Artigo de Juliana Moura Bueno, cientista política e consultora da ONU Mulheres.
Nas últimas décadas, são inegáveis os avanços da condição de vida das mulheres no Brasil. Estão mais escolarizados, viraram maioria da força de trabalho, alçaram-se aos cargos de chefia, organizaram-se mais para vocalizar suas demandas, disputaram com a sociedade o direito sobre sua autonomia e questionaram o modelo tradicional de família chefiada por homens, entre tantos outros avanços. A participação política das mulheres e a sua ocupação de cargos eletivos, considerados de poder e destaque na nossa sociedade, está, no entanto, muito aquém dos avanços adquiridos em outras dimensões da vida cotidiana.

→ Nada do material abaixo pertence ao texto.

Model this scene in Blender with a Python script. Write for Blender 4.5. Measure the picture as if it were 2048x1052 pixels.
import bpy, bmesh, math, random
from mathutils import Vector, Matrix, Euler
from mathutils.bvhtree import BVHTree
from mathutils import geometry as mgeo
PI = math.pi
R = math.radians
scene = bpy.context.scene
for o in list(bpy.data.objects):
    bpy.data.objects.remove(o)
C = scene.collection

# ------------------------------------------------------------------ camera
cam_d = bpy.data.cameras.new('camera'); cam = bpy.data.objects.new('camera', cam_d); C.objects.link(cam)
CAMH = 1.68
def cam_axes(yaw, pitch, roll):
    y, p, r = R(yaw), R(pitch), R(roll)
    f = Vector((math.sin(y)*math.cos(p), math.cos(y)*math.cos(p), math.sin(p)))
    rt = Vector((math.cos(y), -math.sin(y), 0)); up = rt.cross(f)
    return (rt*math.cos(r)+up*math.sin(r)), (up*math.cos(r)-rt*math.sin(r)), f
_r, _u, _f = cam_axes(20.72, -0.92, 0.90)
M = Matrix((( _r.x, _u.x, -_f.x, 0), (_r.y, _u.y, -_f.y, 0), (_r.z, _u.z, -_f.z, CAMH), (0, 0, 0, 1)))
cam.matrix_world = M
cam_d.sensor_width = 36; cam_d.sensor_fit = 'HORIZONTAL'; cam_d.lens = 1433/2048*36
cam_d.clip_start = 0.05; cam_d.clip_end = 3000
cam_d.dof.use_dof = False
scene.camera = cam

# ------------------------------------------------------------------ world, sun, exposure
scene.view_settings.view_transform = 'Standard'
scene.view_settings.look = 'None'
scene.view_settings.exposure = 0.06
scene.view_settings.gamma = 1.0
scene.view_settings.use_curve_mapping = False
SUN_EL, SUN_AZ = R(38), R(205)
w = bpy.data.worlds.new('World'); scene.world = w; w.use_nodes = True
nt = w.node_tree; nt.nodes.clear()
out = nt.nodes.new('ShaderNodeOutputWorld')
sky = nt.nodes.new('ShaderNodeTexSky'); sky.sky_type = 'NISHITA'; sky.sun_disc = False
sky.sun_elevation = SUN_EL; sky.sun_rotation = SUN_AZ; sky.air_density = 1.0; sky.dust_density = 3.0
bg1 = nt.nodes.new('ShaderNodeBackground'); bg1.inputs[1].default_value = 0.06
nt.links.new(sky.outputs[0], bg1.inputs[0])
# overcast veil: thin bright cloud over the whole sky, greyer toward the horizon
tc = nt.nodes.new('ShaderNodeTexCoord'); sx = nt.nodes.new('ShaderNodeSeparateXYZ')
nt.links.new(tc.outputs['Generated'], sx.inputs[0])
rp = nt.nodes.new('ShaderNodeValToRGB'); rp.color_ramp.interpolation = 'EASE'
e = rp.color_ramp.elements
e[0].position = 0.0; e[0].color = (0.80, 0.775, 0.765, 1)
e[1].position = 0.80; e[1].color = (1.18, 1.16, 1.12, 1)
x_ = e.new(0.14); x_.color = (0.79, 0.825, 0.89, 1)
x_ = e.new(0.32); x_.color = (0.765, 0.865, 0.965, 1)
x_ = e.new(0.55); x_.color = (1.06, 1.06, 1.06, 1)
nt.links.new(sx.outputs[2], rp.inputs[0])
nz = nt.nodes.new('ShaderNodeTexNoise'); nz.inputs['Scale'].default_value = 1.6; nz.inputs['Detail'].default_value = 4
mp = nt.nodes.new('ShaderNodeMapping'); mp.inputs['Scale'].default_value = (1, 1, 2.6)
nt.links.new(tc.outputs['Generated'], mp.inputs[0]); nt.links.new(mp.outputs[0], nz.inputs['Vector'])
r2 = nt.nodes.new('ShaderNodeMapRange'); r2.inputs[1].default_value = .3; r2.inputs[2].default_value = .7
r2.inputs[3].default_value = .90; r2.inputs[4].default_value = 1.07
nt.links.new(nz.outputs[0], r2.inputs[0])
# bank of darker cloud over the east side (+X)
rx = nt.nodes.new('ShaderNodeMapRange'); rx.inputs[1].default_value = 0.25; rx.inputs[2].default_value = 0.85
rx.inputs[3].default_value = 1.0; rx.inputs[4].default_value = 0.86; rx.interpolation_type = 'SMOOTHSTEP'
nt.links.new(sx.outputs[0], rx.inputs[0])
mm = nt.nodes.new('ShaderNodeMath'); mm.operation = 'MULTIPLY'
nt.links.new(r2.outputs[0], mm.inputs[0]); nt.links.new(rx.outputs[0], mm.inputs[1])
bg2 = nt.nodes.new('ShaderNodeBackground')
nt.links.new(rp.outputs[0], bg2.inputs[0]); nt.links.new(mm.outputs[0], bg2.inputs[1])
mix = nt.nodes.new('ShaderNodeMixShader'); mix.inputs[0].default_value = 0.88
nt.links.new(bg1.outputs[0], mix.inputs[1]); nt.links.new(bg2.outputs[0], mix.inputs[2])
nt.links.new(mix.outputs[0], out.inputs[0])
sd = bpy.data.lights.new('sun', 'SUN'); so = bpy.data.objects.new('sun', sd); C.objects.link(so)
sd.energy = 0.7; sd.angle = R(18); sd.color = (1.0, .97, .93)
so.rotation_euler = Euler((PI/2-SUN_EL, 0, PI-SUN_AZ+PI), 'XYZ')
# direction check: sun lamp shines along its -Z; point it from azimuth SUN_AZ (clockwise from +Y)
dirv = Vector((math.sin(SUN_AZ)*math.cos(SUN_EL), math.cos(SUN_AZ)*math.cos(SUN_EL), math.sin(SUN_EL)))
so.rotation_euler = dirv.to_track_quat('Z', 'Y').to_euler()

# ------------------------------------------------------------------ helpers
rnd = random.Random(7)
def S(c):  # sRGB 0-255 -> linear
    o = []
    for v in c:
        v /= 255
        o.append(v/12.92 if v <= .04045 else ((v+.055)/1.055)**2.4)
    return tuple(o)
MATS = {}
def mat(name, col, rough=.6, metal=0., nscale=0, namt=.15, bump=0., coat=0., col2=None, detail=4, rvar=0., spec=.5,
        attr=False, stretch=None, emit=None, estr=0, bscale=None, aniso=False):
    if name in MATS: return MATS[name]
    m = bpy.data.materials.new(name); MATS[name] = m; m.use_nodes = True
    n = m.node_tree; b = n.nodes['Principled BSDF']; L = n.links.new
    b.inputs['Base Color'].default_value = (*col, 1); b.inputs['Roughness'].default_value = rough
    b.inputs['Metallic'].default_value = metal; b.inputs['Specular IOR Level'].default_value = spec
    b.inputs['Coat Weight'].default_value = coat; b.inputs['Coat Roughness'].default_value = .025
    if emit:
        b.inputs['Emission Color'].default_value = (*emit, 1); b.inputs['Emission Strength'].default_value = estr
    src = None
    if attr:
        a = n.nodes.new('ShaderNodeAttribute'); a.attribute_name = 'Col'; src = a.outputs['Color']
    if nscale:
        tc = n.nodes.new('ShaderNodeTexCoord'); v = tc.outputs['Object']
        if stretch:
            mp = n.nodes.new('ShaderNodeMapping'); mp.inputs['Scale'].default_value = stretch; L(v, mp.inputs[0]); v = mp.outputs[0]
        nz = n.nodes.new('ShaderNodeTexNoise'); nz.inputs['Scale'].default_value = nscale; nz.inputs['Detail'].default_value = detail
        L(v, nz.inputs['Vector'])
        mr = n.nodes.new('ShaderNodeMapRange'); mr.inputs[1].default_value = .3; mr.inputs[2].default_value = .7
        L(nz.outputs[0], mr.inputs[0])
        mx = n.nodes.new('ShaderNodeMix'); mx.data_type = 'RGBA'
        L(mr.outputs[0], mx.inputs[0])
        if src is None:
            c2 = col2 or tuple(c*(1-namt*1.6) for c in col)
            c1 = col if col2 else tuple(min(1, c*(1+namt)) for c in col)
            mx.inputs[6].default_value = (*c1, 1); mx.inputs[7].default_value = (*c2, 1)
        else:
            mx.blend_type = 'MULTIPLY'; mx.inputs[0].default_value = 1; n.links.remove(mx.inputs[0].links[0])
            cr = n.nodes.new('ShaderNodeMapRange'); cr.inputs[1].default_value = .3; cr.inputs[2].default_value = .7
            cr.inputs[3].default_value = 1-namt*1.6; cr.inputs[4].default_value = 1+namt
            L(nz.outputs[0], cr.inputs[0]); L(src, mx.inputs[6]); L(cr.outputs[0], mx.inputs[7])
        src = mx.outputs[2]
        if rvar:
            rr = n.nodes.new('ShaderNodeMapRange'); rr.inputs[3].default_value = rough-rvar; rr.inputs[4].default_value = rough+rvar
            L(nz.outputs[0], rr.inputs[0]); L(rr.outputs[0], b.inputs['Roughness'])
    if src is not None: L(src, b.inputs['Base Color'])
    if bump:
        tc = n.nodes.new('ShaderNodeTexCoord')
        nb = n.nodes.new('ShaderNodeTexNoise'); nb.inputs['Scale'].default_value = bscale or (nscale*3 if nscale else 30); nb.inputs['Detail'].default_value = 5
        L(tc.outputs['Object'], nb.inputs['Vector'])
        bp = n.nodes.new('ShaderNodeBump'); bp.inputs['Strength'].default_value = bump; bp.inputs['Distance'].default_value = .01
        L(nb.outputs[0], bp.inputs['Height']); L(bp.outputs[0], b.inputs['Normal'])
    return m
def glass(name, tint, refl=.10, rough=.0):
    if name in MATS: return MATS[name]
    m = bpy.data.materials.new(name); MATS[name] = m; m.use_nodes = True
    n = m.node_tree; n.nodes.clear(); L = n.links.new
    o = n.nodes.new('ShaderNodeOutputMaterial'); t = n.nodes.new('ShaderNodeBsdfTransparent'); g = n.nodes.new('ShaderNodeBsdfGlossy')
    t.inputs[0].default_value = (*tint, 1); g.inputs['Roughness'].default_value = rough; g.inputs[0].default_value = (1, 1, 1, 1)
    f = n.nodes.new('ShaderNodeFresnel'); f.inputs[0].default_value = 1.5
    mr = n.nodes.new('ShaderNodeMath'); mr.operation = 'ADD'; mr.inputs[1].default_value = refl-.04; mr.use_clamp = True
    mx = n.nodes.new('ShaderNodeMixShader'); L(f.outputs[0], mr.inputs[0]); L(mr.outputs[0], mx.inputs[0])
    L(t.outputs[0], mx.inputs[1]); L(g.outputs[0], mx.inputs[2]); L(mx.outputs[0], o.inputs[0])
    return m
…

Esse não é um problema exclusivamente brasileiro, pois em escala global as mulheres estão sub-representadas na política, tanto como eleitoras quanto nos cargos eletivos em todos os níveis. Não por acaso, a mobilização internacional deste 8 de março conta com mulheres de mais de 32 países, de todos os continentes.
As mulheres ainda são vítimas diárias das violências físicas, culminando no feminicídio, e de tantas outras violências simbólicas. Sofrem com a discrepância de salários entre homens e mulheres mesmo quando exercem a mesma função e com a sobrecarga diária de trabalho doméstico, e ainda encontram dificuldades de ascender aos postos de gerência nas suas carreiras, independentemente de área de atuação. Sobretudo sofrem com os julgamentos morais, comportamentais e culturais que ainda permeiam as suas vidas cotidianas.
O resultado dessas violências e constrangimentos diários na participação política é justamente o fato de as mulheres não conseguirem ocupar espaços de poder na política, nem se eleger, e esses desafios estão não apenas no eleitorado, mas nos partidos, majoritariamente liderados por figuras masculinas e brancas. A ausência de jovens, mulheres e negros e negras nesses espaços é flagrante. Uma tarde assistindo à transmissão televisiva das sessões do Congresso Nacional confirma nossas percepções.
Em um ranking divulgado pela União Interparlamentar, o Brasil está na 154ª posição entre 193 países com relação à ocupação de mulheres nos parlamentos. No continente latino americano, é o 3º pior colocado, atrás somente de Belize (183º) e Haiti (187º). Na América do Sul, é o país com menor representação parlamentar feminina.
Apesar de inovações no fortalecimento das regras eleitoras, com a atenção do Tribunal Superior Eleitoral à observância do cumprimento das cotas, com campanhas por mais participação das mulheres na política e de projetos como o Cidade 50-50 da ONU Mulheres, a participação na política não aumentou de forma significativa na última década e meia.
A baixa proporção de mulheres nas esferas de poder e em cargos eletivos está presente em todos os estados da federação, em grau muito semelhante, e em todos os níveis de poder político, das Câmaras de Vereadores ao Senado.
Ainda que breves, os dados apresentados apontam que as mulheres não tem tido voz na política. Mesmo alterações em legislações eleitorais, entre elas a inclusão das cotas nas candidaturas proporcionais, não foram suficientes nem mesmo representaram necessariamente um aumento substantivo dessa participação. Nessa velocidade, as mulheres só alcançariam a igualdade na ocupação de vagas da Câmara Federal no ano 2160, e no Senado Federal só em 2096.
Não menos importante é a questão da raça. Em condições já ruins e de baixa representatividade, as mulheres brancas sempre levam vantagem eleitoral sobre as negras, elegendo-se, na maioria dos casos, duas vezes mais do que as pretas e pardas, segundo dados do TSE em referência à eleição de 2016.
Para enfrentar o problema da baixa presença de mulheres no poder, em muitos países foram adotadas ações afirmativas, semelhantes às cotas para negros (as) em universidades públicas. Países próximos ao Brasil, tanto geograficamente quanto de costumes e formação social, entre eles a Bolívia, a Argentina e o México, adotaram mecanismos formais e legislação para garantir a participação e a representatividade das mulheres, fossem as reservas de vagas no Parlamento de 30% ou 50%, ou mesmo a lista fechada com alternância de gênero. E em pouco tempo, foram observadas mudanças significativas na participação política das mulheres nesses países.
Para um futuro menos desigual, temos o desafio de compreender, por meio de conexões complexas, como o gênero, a raça e a classe são os componentes fundamentais da desigualdade e como os períodos eleitorais, as escolhas partidárias, as composições das chapas e das candidaturas são meras reproduções dessas desigualdades. Exemplos não nos faltam de que para construir espaços da política mais democráticos, será, portanto, imperativo atuar de forma afirmativa e reparadora para incluir as mulheres na vida política do País, se a igualdade de gênero e raça for um pressuposto da nossa atuação.
Neste 8 de março, definitivamente, paramos por mais mulheres na política.